> **THE RECORDS**:
/---

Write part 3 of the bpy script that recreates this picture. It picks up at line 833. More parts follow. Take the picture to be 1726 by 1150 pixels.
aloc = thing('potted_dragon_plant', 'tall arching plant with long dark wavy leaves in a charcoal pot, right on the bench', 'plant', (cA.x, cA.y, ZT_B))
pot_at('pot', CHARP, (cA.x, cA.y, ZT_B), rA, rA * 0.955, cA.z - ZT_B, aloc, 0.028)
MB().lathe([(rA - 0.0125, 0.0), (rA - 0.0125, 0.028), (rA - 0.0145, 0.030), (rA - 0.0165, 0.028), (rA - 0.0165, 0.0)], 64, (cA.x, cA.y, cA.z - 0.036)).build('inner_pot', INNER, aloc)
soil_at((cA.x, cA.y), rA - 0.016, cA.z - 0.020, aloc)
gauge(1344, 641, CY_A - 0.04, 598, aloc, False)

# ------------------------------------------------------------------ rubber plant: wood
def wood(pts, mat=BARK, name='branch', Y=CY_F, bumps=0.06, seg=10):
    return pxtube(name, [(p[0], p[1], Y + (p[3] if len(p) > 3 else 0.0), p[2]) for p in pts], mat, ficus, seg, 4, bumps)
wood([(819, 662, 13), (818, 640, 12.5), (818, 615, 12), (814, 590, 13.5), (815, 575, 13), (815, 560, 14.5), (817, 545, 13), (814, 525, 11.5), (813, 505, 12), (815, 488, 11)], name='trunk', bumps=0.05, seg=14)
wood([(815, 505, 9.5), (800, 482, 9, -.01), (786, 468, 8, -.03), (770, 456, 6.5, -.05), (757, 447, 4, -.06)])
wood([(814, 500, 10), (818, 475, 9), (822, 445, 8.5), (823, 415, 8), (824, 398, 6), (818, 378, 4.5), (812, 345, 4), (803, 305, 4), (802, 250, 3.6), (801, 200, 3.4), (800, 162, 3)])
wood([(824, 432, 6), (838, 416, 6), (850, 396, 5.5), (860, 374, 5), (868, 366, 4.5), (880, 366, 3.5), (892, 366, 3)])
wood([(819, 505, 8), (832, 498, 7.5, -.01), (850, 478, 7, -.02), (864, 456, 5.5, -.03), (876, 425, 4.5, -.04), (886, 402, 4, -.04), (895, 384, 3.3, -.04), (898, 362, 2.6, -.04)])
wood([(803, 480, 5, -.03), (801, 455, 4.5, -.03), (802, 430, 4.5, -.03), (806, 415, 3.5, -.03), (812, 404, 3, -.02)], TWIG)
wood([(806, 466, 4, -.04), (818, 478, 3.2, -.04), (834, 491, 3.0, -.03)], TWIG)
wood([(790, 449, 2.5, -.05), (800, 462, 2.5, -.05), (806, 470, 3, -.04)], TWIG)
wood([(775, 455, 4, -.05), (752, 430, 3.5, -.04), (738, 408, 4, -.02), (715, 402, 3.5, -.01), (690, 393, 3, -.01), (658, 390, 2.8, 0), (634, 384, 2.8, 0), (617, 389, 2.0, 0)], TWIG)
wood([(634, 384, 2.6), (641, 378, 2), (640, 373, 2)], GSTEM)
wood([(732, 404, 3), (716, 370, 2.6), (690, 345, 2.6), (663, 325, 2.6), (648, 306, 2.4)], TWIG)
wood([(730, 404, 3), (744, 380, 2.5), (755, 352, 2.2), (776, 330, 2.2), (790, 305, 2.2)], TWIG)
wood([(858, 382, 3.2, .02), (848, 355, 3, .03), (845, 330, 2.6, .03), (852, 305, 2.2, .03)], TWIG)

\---
/---

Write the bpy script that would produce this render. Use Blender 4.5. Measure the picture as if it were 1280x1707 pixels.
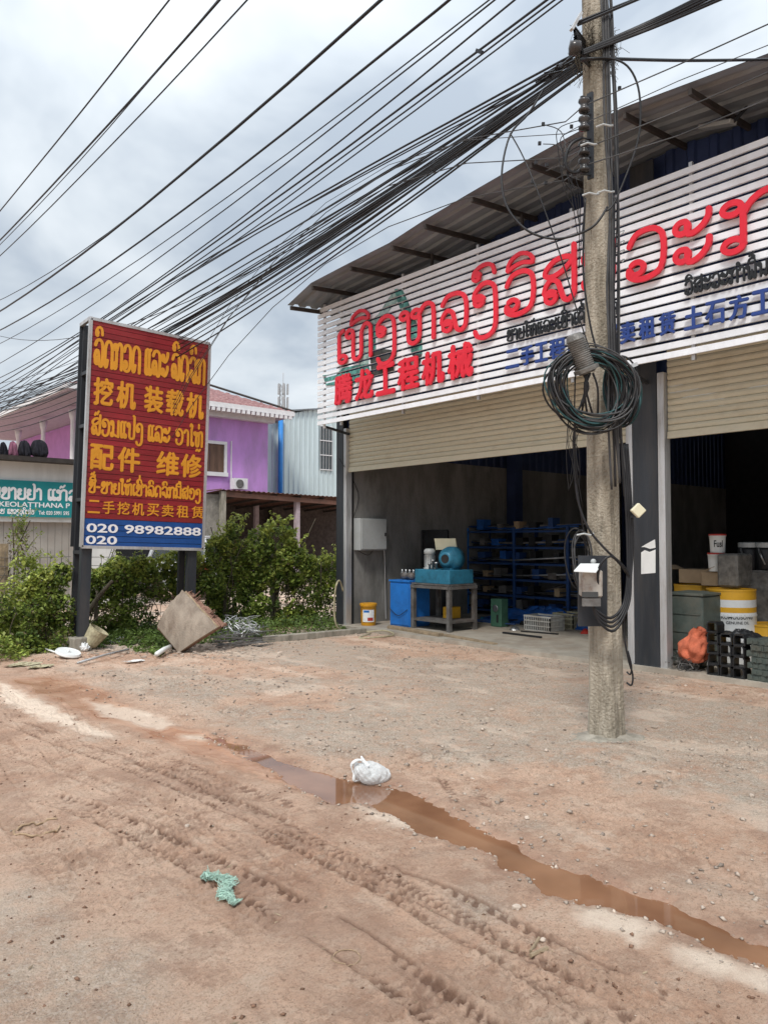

\---

> **INSTRUCTIONS FOR THE TASK**:
Write out exactly the lines running from the line containing "Write part 3" to the line containing "gauge(1344, 641, CY_A", with both of those lines included.

> **OUTPUT OF THE EXERCISE**:
Write part 3 of the bpy script that recreates this picture. It picks up at line 833. More parts follow. Take the picture to be 1726 by 1150 pixels.
aloc = thing('potted_dragon_plant', 'tall arching plant with long dark wavy leaves in a charcoal pot, right on the bench', 'plant', (cA.x, cA.y, ZT_B))
pot_at('pot', CHARP, (cA.x, cA.y, ZT_B), rA, rA * 0.955, cA.z - ZT_B, aloc, 0.028)
MB().lathe([(rA - 0.0125, 0.0), (rA - 0.0125, 0.028), (rA - 0.0145, 0.030), (rA - 0.0165, 0.028), (rA - 0.0165, 0.0)], 64, (cA.x, cA.y, cA.z - 0.036)).build('inner_pot', INNER, aloc)
soil_at((cA.x, cA.y), rA - 0.016, cA.z - 0.020, aloc)
gauge(1344, 641, CY_A - 0.04, 598, aloc, False)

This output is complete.